When Assistant Attorney General Harmeet Dhillon sends you a letter with a five-day deadline and criminal prosecution dangling at the end of it, you can safely assume the small talk portion of the relationship is over. As USA Journal reported, Oregon Secretary of State Tobias Read just received exactly that kind of love note from the Department of Justice, and the message is about as subtle as a brick through a windshield.
The backstory is almost too perfect. Oregon's Motor Voter system, which automatically registers people to vote when they get or renew a driver's license, managed to add nearly 2,000 people to the voter rolls without bothering to check whether those people were, you know, citizens. This came to light back in 2024. Oregon's own investigation found that 43 of those individuals actually cast ballots. The state quietly deactivated the registrations, investigated the cases, closed most of them without charges, and then apparently dusted off its hands and went to brunch.
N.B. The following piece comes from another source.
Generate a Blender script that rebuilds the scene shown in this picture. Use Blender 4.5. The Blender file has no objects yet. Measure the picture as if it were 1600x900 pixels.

The DOJ would like everyone to know that brunch is canceled. Federal law requires states to maintain accurate voter rolls, boot ineligible voters, and prevent noncitizens from voting in federal elections. The letter to Read spells out that knowingly keeping ineligible voters on the rolls or letting them participate in federal elections exposes state officials to criminal liability. Not new liability they just invented. Existing liability that has been sitting there this whole time like an unpaid parking ticket.
Senator Ron Wyden responded with all the predictability of a sunrise, calling it "another desperate attempt by Trump to make it harder for Oregonians to vote." This is the standard playbook: any attempt to verify that registered voters are actually eligible to vote gets labeled voter suppression faster than you can say "citizenship verification." It is a neat trick if you never think about it for more than three seconds.
Here is the part that makes the Wyden defense a tough sell. The nearly 2,000 erroneous registrations are not a partisan talking point. They are Oregon's own numbers from Oregon's own investigation. The state found the problem, cleaned it up behind closed doors, and announced no systemic reforms to prevent it from happening again before 2026. That is the governmental equivalent of finding a leak in your roof, putting a bucket under it, and calling the matter resolved.
When elections are sometimes decided by margins smaller than 2,000 votes, a registration system that cannot reliably distinguish between citizens and noncitizens is not a quirky bureaucratic hiccup. It is a problem. The SAVE America Act, which would require proof of citizenship to register, has been floated as a permanent fix. Senate Republicans would need to actually pass it for that to matter.
Secretary Read now has five days to respond. One imagines the weekend plans just changed.